October 1st, 2004

I was chilled to the bone, last night, on reading Teresa Nielsen Hayden’s blog about a new bill in the house which has a section proposing to legalize “extraordinary rendition”. You can read Teresa’s thorough analysis of the meaning of this here. I feel the same sort of sick revulsion now, on reading about this, as I did when we decided as a nation to be the world’s bully and to rationalize pre-emptive strikes on other, weaker nations. The difference is that this bill, if passed, is a tool that can be used against the nation’s citizens. You or I could be imprisoned and deported to another country for torture. I cannot believe that anyone (except perhaps tyrants holding steadfast to power) can be made to feel safe through this strategy.

You will notice, if you read the comments on the blog entry, that the force trying to strike the extraordinary rendition clause from the proposed bill is miniscule. In a house of representatives with 435 members only 20 of them feel this is important enough to take a stand on. The 20 are Democrats, which I’m sure will lead people to assure me that this does in fact prove the difference between the Democrats and the Republicans, but I beg to disagree. There are 205 Democrats in the House, so 20 is a little under 10 percent. You can’t tell me that I can judge a major party to be more ethical and just because 10 percent of its sitting members in the House aren’t morally bankrupt.
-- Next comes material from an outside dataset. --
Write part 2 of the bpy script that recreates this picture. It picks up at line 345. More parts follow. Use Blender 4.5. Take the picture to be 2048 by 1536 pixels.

Still, this is something you can act upon. Regardless of party affiliation, surely no one in this country wants their representatives to ok the torture of their friends, neighbors, and relatives on distant shores. If you don’t want your representative agreeing to torture in your name, write to them and tell them so. There are sample letters in the comments of TNH’s aforementioned blog entry.

Here is the text of the letter I sent to my representative this morning, cobbled from examples with a bit of my own language thrown in. Feel free to steal or copy any of it as you feel is appropriate.

Dear Honorable Charles W. Pickering –

I am writing you to encourage you to vote against Section 3032 and 3033 of H.R. 10, the “9/11 Recommendations Implementation Act of 2004”. These sections would attempt to legalize extraordinary rendition, the outsourcing of torture to other countries. I’m absolutely stunned that the House would consider making torture legal. The provision would require the Secretary of Homeland Security to issue new regulations to exclude from the protection of the U.N. Convention Against Torture and Other Forms of Cruel, Inhuman, or Degrading Treatment or Punishment, any suspected terrorist.

Representative Edward Markey, from Massachusetts, is planning on offering an amendment to H.R. 10 that would replace those sections and take a strong stand against extraordinary rendition. I hope that you will vote to support Congressman Markey’s amendment to this bill, to remove the shocking and unAmerican provision making torture legal, or, if an amendment decisively rejecting torture is not included in the bill, to vote to defeat it. This is not, as I see it, a partisan issue. There is no place in any aspect of our democracy (or the defense of it) for torture.

I look forward to hearing back from you. Thank you for your time,

You can make your voice heard, and if you do not bother to, your elected representative will take your silence for assent.